Great Expectations - FX
Following its dark reimagining of A Christmas Carol in 2019, FX is also working on its second adaptation of a Charles Dickens classic, Great Expectations. Like the previous adaptation, this six-episode limited series was created by Steven Knight (Peaky Blinders) and stars T om Sweet and Fionn Whitehead as young and older Pip, respectively, as well as Olivia Colman as Miss Havisham.
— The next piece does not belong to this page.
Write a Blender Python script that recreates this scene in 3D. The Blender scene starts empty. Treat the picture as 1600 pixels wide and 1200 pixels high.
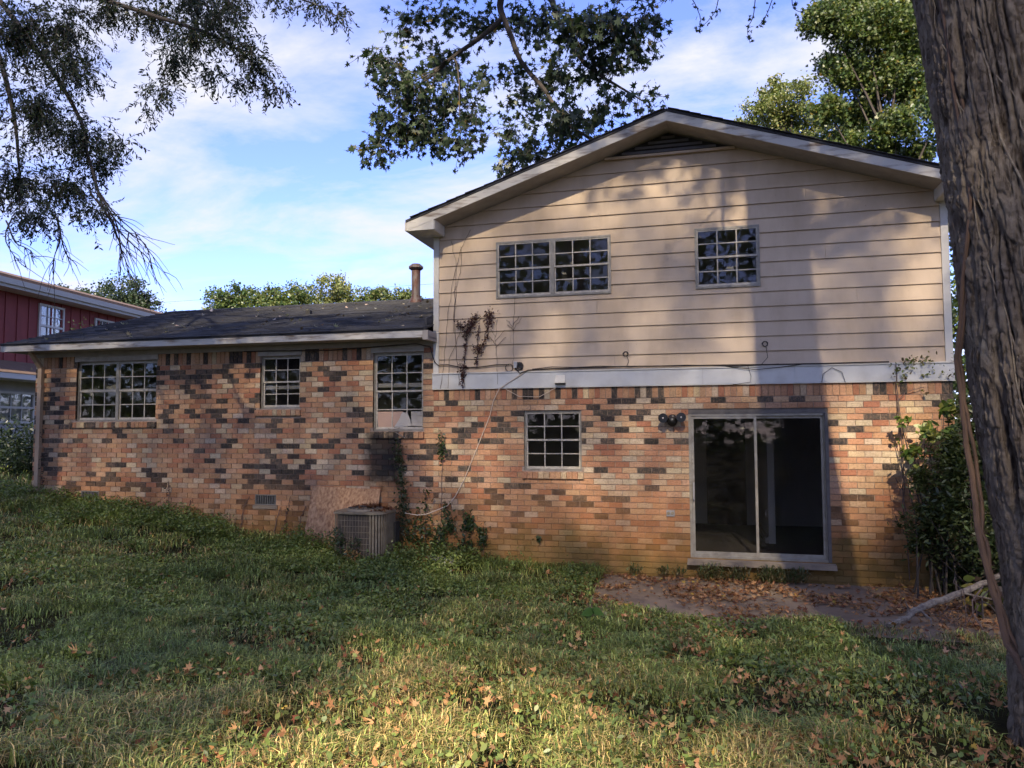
import bpy, math, random
import numpy as np
from mathutils import Matrix, Vector

SC = bpy.context.scene
COL = SC.collection
rng = np.random.default_rng(7)
random.seed(7)
R = math.radians

# ------------------------------------------------------------------ camera
CAM = np.array([0.187, -10.541, 1.824])
YAW, PIT, ROL, FPX = 0.25114, 0.06268, -0.00276, 1156.34
_r = np.array([math.cos(YAW), math.sin(YAW), 0]); _f0 = np.array([-math.sin(YAW), math.cos(YAW), 0]); _u0 = np.array([0, 0, 1.0])
FW = _f0 * math.cos(PIT) + _u0 * math.sin(PIT); _u = -_f0 * math.sin(PIT) + _u0 * math.cos(PIT)
RT = _r * math.cos(ROL) + _u * math.sin(ROL); UP = -_r * math.sin(ROL) + _u * math.cos(ROL)
cam = bpy.data.cameras.new('camera'); co = bpy.data.objects.new('camera', cam); COL.objects.link(co)
co.matrix_world = Matrix([[RT[0], UP[0], -FW[0], CAM[0]], [RT[1], UP[1], -FW[1], CAM[1]], [RT[2], UP[2], -FW[2], CAM[2]], [0, 0, 0, 1]])
cam.sensor_width = 36.0; cam.lens = 36.0 * FPX / 1600; cam.clip_end = 900; cam.clip_start = 0.05
SC.camera = co

# ------------------------------------------------------------------ light
SUN = np.array([0.045, -0.50, 0.35]); SUN = SUN / np.linalg.norm(SUN)
sl = bpy.data.lights.new('sun', 'SUN'); so = bpy.data.objects.new('sun', sl); COL.objects.link(so)
sl.energy = 2.95; sl.angle = R(0.8); sl.color = (1.0, 0.86, 0.66)
so.rotation_euler = Vector(SUN).to_track_quat('Z', 'Y').to_euler(); so.location = (2, -30, 30)
W = bpy.data.worlds.new('World'); SC.world = W; W.use_nodes = True
nt = W.node_tree; nt.nodes.clear()
def N(nt, t, **k):
    n = nt.nodes.new(t)
    for a, b in k.items():
        if a.startswith('i_'): n.inputs[a[2:].replace('_', ' ')].default_value = b
        else: setattr(n, a, b)
    return n
out = N(nt, 'ShaderNodeOutputWorld'); bg = N(nt, 'ShaderNodeBackground'); sky = N(nt, 'ShaderNodeTexSky')
sky.sky_type = 'NISHITA'; sky.sun_disc = False
sky.sun_elevation = math.asin(SUN[2]); sky.sun_rotation = math.atan2(SUN[0], SUN[1])
sky.altitude = 200; sky.air_density = 1.0; sky.dust_density = 0.4; sky.ozone_density = 2.6
tc = N(nt, 'ShaderNodeTexCoord'); sep = N(nt, 'ShaderNodeSeparateXYZ'); nt.links.new(tc.outputs['Generated'], sep.inputs[0])
mz = N(nt, 'ShaderNodeMath', operation='ADD'); mz.inputs[1].default_value = 0.12; nt.links.new(sep.outputs['Z'], mz.inputs[0])
mm = N(nt, 'ShaderNodeMath', operation='MAXIMUM'); mm.inputs[1].default_value = 0.05; nt.links.new(mz.outputs[0], mm.inputs[0])
cb = N(nt, 'ShaderNodeCombineXYZ')
for i, a in enumerate('XY'):
    d = N(nt, 'ShaderNodeMath', operation='DIVIDE'); nt.links.new(sep.outputs[a], d.inputs[0]); nt.links.new(mm.outputs[0], d.inputs[1]); nt.links.new(d.outputs[0], cb.inputs[i])
mp = N(nt, 'ShaderNodeMapping'); mp.inputs['Scale'].default_value = (0.75, 1.1, 1); mp.inputs['Rotation'].default_value = (0, 0, R(25)); mp.inputs['Location'].default_value = (3.4, 1.9, 0)
nt.links.new(cb.outputs[0], mp.inputs['Vector'])
n1 = N(nt, 'ShaderNodeTexNoise', i_Scale=1.6, i_Detail=10.0, i_Roughness=0.6, i_Distortion=0.35); nt.links.new(mp.outputs[0], n1.inputs['Vector'])
cr = N(nt, 'ShaderNodeValToRGB'); e = cr.color_ramp.elements; e[0].position = 0.44; e[0].color = (0.06, 0.06, 0.06, 1); e[1].position = 0.66; e[1].color = (1, 1, 1, 1)
nt.links.new(n1.outputs['Fac'], cr.inputs['Fac'])
mixs = N(nt, 'ShaderNodeMix', data_type='RGBA'); nt.links.new(cr.outputs['Color'], mixs.inputs['Factor'])
tn = N(nt, 'ShaderNodeMix', data_type='RGBA', blend_type='MULTIPLY'); tn.inputs['Factor'].default_value = 1; tn.inputs['B'].default_value = (0.42, 0.42, 0.69, 1); nt.links.new(sky.outputs[0], tn.inputs['A']); nt.links.new(tn.outputs['Result'], mixs.inputs['A']); mixs.inputs['B'].default_value = (1.66, 1.66, 1.88, 1)
nt.links.new(mixs.outputs['Result'], bg.inputs['Color']); bg.inputs['Strength'].default_value = 0.148
nt.links.new(bg.outputs[0], out.inputs[0])
SC.view_settings.view_transform = 'Standard'; SC.view_settings.look = 'None'; SC.view_settings.exposure = 1.97; SC.view_settings.gamma = 1
SC.view_settings.use_curve_mapping = False
SC.cycles.max_bounces = 6; SC.cycles.transparent_max_bounces = 12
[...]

The rest of the cast includes Ashley Thomas, Johnny Harris, Shalom Brune-Franklin, Hayley Squires, Owen McDonnell, Trystan Gravelle, and Matt Berry.
Ripley - SHOWTIME
The brilliant second season of Fleabag lifted the boats of all involved, particularly “Hot Priest” Andrew Scott. Shortly after winning the BAFTA award for his performance in that show, it was announced that Scott would take on the starring role in Ripley, an adaptation of Patricia Highsmith’s class-focused crime novels. The eight-episode first season is being written and directed by acclaimed writer-director Steven Zaillian, and it will follow the events of the first novel, The Talented Mr. Ripley, which was adapted into a 1999 film starring Matt Damon, Jude Law, and Gwyneth Paltrow.
Retreat - FX
A brilliant sleuth is among the guests summoned to the exotic retreat of a billionaire; murder ensues. No, we’re not describing the plot of Glass Onion: A Knives Out Mystery - This is also the plot of the new FX limited series Retreat. Emma Corrin (who was excellent as Lady Diana on The Crown) will play the Gen Z gumshoe, and Clive Owen, Harris Dickinson, Alice Braga, Jermaine Fowler, Joan Chen, and Brit Marling fill out the cast. Marling and Zal Batmanglij – creators of the overlooked Netflix series The OA – wrote and directed the series
Rick and Morty - Adult Swim
Lastly, we don’t know for sure that the Adult Swim hit Rick and Morty will be back for season 7 in 2023, but we also don’t know for sure that it won’t be, which is good enough for us to put it on this list. Featuring a more serialized format and finally resolving some of the series’ longest-running mysteries, Season 6 was a major return to form following the somewhat disjointed fifth season, so we’re optimistic the upcoming season will be more “Dub-Dub” than “Wubba Lubba.”